:: Problem to solve ::
The lines to be extracted run from the start of the listing through the line containing "SC.cycles.caustics_refractive = False"; copy them exactly and nothing else.

----------

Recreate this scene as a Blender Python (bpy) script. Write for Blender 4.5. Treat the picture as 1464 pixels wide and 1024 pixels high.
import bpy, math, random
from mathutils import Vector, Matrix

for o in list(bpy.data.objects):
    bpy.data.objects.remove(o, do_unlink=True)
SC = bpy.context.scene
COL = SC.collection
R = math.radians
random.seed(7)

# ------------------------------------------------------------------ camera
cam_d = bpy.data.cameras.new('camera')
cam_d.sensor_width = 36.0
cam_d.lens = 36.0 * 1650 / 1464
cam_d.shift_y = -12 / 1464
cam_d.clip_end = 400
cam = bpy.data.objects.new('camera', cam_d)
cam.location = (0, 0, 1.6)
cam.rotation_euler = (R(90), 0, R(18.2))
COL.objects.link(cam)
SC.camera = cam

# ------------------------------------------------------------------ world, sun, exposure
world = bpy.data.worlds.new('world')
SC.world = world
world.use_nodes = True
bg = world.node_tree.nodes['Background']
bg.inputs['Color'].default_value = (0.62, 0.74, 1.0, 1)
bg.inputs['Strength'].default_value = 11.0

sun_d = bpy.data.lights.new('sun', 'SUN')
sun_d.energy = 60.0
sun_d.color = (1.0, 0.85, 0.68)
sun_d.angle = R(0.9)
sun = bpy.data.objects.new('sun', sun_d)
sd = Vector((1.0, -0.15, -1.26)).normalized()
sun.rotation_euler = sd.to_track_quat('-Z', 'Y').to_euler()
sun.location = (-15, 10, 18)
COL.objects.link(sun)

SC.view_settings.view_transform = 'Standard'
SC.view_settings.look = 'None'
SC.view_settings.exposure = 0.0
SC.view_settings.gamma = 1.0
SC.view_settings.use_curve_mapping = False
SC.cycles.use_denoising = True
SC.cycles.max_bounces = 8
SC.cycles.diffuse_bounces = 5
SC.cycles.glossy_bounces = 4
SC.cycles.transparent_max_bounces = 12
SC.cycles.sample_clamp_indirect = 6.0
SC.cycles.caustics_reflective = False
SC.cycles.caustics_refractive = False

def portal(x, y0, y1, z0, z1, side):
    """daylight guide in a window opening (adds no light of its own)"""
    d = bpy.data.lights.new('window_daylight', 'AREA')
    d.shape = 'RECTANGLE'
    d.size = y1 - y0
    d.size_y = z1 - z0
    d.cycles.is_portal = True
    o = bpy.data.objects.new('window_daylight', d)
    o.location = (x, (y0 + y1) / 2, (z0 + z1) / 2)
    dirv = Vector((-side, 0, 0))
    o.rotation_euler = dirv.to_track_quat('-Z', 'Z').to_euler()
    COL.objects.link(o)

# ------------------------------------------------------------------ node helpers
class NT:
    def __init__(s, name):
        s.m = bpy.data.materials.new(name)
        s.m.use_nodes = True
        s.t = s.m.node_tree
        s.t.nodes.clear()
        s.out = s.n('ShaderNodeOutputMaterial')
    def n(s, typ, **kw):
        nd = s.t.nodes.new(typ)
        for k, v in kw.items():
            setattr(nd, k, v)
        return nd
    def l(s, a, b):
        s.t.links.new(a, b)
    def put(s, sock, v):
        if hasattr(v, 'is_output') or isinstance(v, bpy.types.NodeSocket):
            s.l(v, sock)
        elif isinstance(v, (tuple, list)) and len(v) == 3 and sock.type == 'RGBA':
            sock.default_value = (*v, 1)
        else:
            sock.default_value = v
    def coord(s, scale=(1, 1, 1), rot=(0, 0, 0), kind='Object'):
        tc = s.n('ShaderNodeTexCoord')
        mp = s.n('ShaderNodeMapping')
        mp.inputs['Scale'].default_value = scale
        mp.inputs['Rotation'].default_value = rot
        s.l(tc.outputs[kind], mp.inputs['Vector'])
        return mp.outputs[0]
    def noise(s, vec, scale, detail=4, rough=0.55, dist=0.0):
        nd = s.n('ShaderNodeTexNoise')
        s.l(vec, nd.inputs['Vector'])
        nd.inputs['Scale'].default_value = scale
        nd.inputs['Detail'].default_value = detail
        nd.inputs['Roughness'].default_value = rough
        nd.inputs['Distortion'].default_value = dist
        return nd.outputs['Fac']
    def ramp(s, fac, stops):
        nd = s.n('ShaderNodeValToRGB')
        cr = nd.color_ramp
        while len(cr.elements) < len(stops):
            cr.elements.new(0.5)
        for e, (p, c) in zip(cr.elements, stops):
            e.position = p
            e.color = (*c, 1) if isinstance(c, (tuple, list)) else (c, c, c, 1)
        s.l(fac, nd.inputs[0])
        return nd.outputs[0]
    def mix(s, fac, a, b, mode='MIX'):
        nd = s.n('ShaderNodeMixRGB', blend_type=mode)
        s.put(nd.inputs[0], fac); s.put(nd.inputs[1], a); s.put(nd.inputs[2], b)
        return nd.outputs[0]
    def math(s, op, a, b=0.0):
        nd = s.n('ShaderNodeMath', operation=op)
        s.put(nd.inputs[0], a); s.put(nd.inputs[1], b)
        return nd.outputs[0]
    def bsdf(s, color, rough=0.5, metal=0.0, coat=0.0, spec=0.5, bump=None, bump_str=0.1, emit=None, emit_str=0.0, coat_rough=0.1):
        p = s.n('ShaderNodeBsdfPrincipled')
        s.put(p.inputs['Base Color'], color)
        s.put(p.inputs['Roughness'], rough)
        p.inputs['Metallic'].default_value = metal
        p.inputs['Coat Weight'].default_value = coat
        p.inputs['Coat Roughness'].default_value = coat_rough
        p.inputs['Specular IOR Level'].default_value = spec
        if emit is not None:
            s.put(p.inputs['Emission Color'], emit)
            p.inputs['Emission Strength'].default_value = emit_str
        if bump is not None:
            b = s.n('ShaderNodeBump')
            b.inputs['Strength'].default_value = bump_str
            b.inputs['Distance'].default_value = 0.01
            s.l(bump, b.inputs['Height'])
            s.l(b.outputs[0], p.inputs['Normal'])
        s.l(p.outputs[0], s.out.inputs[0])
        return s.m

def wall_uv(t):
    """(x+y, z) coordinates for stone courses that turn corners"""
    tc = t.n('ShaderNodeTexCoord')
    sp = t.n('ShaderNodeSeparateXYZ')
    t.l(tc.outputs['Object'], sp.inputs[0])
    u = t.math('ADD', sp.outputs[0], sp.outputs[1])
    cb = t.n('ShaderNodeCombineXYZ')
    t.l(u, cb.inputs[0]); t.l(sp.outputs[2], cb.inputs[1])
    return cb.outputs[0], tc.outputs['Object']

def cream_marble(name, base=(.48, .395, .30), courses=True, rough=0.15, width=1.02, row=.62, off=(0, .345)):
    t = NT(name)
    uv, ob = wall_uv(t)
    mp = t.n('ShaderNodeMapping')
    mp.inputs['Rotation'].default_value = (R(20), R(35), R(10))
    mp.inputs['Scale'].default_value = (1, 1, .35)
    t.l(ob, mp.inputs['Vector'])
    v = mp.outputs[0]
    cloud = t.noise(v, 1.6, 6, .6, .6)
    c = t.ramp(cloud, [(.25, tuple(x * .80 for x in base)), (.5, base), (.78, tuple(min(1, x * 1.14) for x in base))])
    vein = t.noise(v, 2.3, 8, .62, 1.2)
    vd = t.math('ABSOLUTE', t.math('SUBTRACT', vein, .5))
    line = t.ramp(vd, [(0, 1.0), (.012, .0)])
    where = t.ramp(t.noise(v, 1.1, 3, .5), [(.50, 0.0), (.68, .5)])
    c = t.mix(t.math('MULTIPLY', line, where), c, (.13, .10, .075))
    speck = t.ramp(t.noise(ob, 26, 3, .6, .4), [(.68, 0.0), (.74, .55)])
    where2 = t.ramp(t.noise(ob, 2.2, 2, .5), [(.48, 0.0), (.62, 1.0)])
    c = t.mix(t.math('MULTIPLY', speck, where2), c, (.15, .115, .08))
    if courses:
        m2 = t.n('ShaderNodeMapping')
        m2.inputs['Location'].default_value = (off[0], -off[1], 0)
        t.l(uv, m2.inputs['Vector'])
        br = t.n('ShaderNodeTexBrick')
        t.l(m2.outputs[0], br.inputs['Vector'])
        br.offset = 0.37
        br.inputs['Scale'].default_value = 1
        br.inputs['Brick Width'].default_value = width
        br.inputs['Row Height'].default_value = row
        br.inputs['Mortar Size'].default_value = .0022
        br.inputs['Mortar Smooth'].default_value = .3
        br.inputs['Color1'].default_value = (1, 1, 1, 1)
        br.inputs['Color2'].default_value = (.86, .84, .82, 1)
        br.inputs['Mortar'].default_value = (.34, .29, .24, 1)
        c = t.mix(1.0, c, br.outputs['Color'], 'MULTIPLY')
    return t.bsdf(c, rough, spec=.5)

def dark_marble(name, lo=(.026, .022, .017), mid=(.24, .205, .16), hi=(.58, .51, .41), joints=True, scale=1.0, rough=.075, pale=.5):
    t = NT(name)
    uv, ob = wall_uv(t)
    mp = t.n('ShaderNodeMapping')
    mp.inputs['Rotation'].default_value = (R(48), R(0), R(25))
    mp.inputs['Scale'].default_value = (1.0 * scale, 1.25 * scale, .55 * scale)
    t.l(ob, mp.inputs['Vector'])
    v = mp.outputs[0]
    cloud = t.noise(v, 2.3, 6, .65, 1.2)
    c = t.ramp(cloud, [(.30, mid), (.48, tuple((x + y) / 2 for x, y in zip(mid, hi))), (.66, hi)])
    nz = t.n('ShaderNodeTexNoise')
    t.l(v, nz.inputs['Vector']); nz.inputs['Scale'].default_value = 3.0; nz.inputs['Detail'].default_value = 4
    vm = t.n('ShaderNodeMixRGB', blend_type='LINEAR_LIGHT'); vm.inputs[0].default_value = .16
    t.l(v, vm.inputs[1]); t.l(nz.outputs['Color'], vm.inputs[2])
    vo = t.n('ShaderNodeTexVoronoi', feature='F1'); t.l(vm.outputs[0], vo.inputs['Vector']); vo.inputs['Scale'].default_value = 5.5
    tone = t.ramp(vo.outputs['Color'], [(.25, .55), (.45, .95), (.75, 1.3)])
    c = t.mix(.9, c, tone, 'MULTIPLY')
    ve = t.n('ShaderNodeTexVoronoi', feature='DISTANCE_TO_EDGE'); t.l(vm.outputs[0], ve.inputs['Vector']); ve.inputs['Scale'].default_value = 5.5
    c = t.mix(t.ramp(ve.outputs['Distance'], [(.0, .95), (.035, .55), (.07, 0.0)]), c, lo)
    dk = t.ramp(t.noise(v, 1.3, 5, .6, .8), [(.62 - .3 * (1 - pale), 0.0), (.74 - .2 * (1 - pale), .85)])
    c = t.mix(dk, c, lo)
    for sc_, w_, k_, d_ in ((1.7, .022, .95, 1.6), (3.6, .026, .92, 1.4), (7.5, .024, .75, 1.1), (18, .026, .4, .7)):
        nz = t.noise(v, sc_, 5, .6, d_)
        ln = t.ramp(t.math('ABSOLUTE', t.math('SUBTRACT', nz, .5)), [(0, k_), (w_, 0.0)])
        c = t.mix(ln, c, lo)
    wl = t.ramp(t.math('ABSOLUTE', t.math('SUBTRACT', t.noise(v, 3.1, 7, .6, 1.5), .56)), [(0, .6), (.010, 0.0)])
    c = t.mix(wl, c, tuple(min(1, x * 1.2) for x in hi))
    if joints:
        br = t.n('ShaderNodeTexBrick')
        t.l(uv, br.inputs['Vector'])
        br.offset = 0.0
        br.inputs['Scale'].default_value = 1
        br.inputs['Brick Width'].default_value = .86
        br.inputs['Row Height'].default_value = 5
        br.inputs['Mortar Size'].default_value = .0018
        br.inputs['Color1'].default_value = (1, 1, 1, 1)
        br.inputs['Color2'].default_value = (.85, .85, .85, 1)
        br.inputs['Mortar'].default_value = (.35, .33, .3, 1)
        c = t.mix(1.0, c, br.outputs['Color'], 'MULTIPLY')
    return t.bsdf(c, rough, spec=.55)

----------

:: Finished task ::
Recreate this scene as a Blender Python (bpy) script. Write for Blender 4.5. Treat the picture as 1464 pixels wide and 1024 pixels high.
import bpy, math, random
from mathutils import Vector, Matrix

for o in list(bpy.data.objects):
    bpy.data.objects.remove(o, do_unlink=True)
SC = bpy.context.scene
COL = SC.collection
R = math.radians
random.seed(7)

# ------------------------------------------------------------------ camera
cam_d = bpy.data.cameras.new('camera')
cam_d.sensor_width = 36.0
cam_d.lens = 36.0 * 1650 / 1464
cam_d.shift_y = -12 / 1464
cam_d.clip_end = 400
cam = bpy.data.objects.new('camera', cam_d)
cam.location = (0, 0, 1.6)
cam.rotation_euler = (R(90), 0, R(18.2))
COL.objects.link(cam)
SC.camera = cam

# ------------------------------------------------------------------ world, sun, exposure
world = bpy.data.worlds.new('world')
SC.world = world
world.use_nodes = True
bg = world.node_tree.nodes['Background']
bg.inputs['Color'].default_value = (0.62, 0.74, 1.0, 1)
bg.inputs['Strength'].default_value = 11.0

sun_d = bpy.data.lights.new('sun', 'SUN')
sun_d.energy = 60.0
sun_d.color = (1.0, 0.85, 0.68)
sun_d.angle = R(0.9)
sun = bpy.data.objects.new('sun', sun_d)
sd = Vector((1.0, -0.15, -1.26)).normalized()
sun.rotation_euler = sd.to_track_quat('-Z', 'Y').to_euler()
sun.location = (-15, 10, 18)
COL.objects.link(sun)

SC.view_settings.view_transform = 'Standard'
SC.view_settings.look = 'None'
SC.view_settings.exposure = 0.0
SC.view_settings.gamma = 1.0
SC.view_settings.use_curve_mapping = False
SC.cycles.use_denoising = True
SC.cycles.max_bounces = 8
SC.cycles.diffuse_bounces = 5
SC.cycles.glossy_bounces = 4
SC.cycles.transparent_max_bounces = 12
SC.cycles.sample_clamp_indirect = 6.0
SC.cycles.caustics_reflective = False
SC.cycles.caustics_refractive = False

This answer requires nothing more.